November 4, 2018 31st Sunday in Ordinary Time Fr Jim Miller/Fr Ament

Thirty-first Sunday in Ordinary Time
 Reading 1 DT 6:2-6

 Responsorial Psalm PS 18:2-3, 3-4, 47, 51

  1. (2) I love you, Lord, my strength.

Reading 2 HEB 7:23-28

Alleluia JN 14:23

 Whoever loves me will keep my word, says the Lord;
and my father will love him and we will come to him.
 

Gospel MK 12:28B-34

Homily—November 3 & 4, 2018—31st Sunday in Ordinary Time

           

            We are nearing the end of the church year:  In three weeks, we will celebrate the feast of Christ the King and the following Sunday will usher in Advent.  As we near the end of our liturgical year, the readings turn towards the end of Jesus’ earthly life.  The Gospel interaction with the scribe takes place inside the Jerusalem Temple a few days before Jesus’ passion, death and resurrection.

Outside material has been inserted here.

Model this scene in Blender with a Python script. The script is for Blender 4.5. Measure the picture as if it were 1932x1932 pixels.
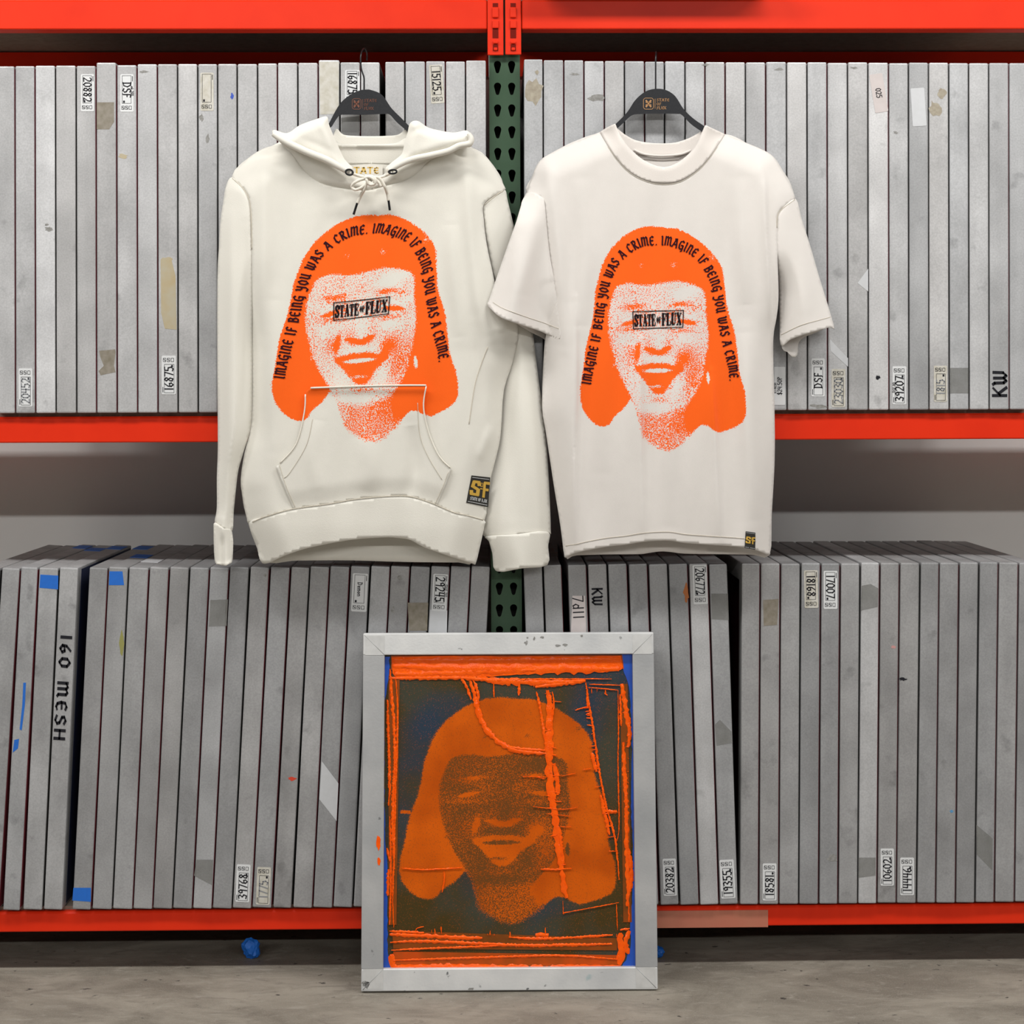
import bpy, bmesh, math, random
import numpy as np
from mathutils import Matrix, Vector
from mathutils.geometry import delaunay_2d_cdt

random.seed(7)
rng = np.random.default_rng(7)
for o in list(bpy.data.objects):
    bpy.data.objects.remove(o)
SC = bpy.context.scene
COL = SC.collection

# ------------------------------------------------------------------ camera
FPX = 3150.0            # focal length in pixels of the 1932 px frame
D0 = 3.9                # camera to the front of the stored screens
CAM_H = 1.346
CX, CY = 966.0, 745.0   # principal point
CAM = Vector((0.0, -D0, CAM_H))
RCAM = (Matrix.Rotation(math.radians(-0.85), 3, 'Z') @ Matrix.Rotation(math.radians(90), 3, 'X')
        @ Matrix.Rotation(math.radians(-0.21), 3, 'Z'))
cd = bpy.data.cameras.new('camera')
cam = bpy.data.objects.new('camera', cd)
COL.objects.link(cam)
cam.matrix_world = Matrix.Translation(CAM) @ RCAM.to_4x4()
cd.sensor_width = 36.0
cd.lens = FPX / 1932 * 36.0
cd.shift_y = -(966 - CY) / 1932
cd.clip_start = 0.05
SC.camera = cam

# ------------------------------------------------------------------ light and exposure
w = bpy.data.worlds.new('world')
SC.world = w
w.use_nodes = True
w.node_tree.nodes['Background'].inputs[0].default_value = (0.95, 0.97, 1.0, 1)
w.node_tree.nodes['Background'].inputs[1].default_value = 0.08
SC.view_settings.view_transform = 'Standard'
SC.view_settings.look = 'None'
SC.view_settings.gamma = 1.0
SC.view_settings.use_curve_mapping = False
SC.view_settings.exposure = -0.04


def ceiling_lamp(x, y, z, sx, sy, power, col=(1.0, 0.985, 0.955)):
    l = bpy.data.lights.new('ceiling_lamp', 'AREA')
    l.shape = 'RECTANGLE'
    l.size, l.size_y = sx, sy
    l.energy = power
    l.color = col
    o = bpy.data.objects.new('ceiling_lamp', l)
    o.location = (x, y, z)
    COL.objects.link(o)
    return o


for lx in (-3.3, -1.05, 1.2, 3.45):
    ceiling_lamp(lx, -1.15, 3.25, 1.5, 0.3, 44)
for lx in (-4.5, -1.5, 1.5, 4.5):
    ceiling_lamp(lx, -4.2, 3.5, 1.6, 0.3, 6)
for lx in (-4.5, -1.5, 1.5, 4.5):
    ceiling_lamp(lx, -9.0, 4.0, 1.6, 0.4, 215)


# ------------------------------------------------------------------ helpers
def ray(px, py):
    return RCAM @ Vector(((px - CX) / FPX, (CY - py) / FPX, -1.0))


def P(px, py, Y):
    d = ray(px, py)
    t = (Y - CAM.y) / d.y
    return CAM + d * t


RN = np.array(RCAM)


def PV(px, py, Y):
    """vectorised P: arrays in, (n,3) array out"""
    px = np.asarray(px, float); py = np.asarray(py, float)
    Y = np.broadcast_to(np.asarray(Y, float), px.shape)
    d = np.stack([(px - CX) / FPX, (CY - py) / FPX, -np.ones_like(px)], 1) @ RN.T
    t = (Y + D0) / d[:, 1]
    return np.array(CAM)[None, :] + d * t[:, None]


def PP(px, py, pt, nrm):
    """pixel ray meets a plane"""
    d = ray(px, py)
    t = (pt - CAM).dot(nrm) / d.dot(nrm)
    return CAM + d * t


MAT_OF = {}   # object -> world matrix known at build time


def root(name, loc, rot=None):
    o = bpy.data.objects.new(name, None)
    COL.objects.link(o)
    M = Matrix.Translation(loc) @ (rot.to_4x4() if rot is not None else Matrix.Identity(4))
    o.matrix_world = M
    o.empty_display_size = 0.05
    MAT_OF[o] = M
    return o


def tag(o, label=None, cat=None, group=None, kind=None):
    if label: o['label'] = label
    if cat: o['category'] = cat
    if group: o['group'] = group
    if kind: o['kind'] = kind
    return o


def mobj(name, verts, faces, mat, parent=None, smooth=False, local=False):
    """one mesh object; verts in world space (or the parent's, when local)"""
    me = bpy.data.meshes.new(name)
    if parent is not None and not local:
        Mi = np.array(MAT_OF[parent].inverted())
        v = np.asarray([tuple(q) for q in verts], float).reshape(-1, 3)
        v = v @ Mi[:3, :3].T + Mi[:3, 3]
        verts = v
    me.from_pydata([tuple(float(c) for c in q) for q in verts], [], [tuple(int(i) for i in f) for f in faces])
    me.update()
    if mat is not None:
        me.materials.append(mat)
    if smooth:
        me.polygons.foreach_set('use_smooth', [True] * len(me.polygons))
    o = bpy.data.objects.new(name, me)
    COL.objects.link(o)
    if parent is not None:
        o.parent = parent
        MAT_OF[o] = MAT_OF[parent].copy()
    else:
        MAT_OF[o] = Matrix.Identity(4)
    return o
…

            On this day in the temple, Jesus is first approached by several irate chief priests and scribes who demand to know where he thinks he gets the authority to do and preach what he does.  Once they leave, a group of Herodians and Pharisees try to trap him with a question about paying taxes.  Then, it is the Sadducees who  introduce a ridiculous tale of a woman made to marry seven brothers in succession all to try and disprove the resurrection of the dead.  It is amazing that Jesus is not completely fed up by the time the lone scribe from today’s Gospel reading draws near.  Unlike the questioners before him, this scribe is not intent on tripping up Jesus.  Rather, intrigued by “how well he had answered the Sadducees the scribe decides to see how Jesus might respond to the question, “Which is the first of all the commandments?”

            Jesus’ response echoes the words of Moses in today’s first reading from Deuteronomy.  Known as the “Shema” (for the first word of the prayer, “Hear, O Israel”)  Take time to reflect on these two great commandments that Jesus joins together.  “The Lord our God is Lord alone!  You shall love the Lord your God with all your heart, with all your soul, with all your mind, and with all your strength.  The second is this:  You shall love your neighbor as yourself.”

            The effect of joining these two commandments means that we cannot love God without loving our neighbor and if we love our neighbor we love God.

            Devotion to God is not genuine unless it includes love for neighbor, commitment to others is incomplete without recognition of God as the Source of all love.  It is in the compassion and kindness extended to others that our humanity most resembles God, it is in the respect and honor in which we hold others that we most praise the God of love, it is in acts of charity and selflessness that we mirror the love of God in our midst.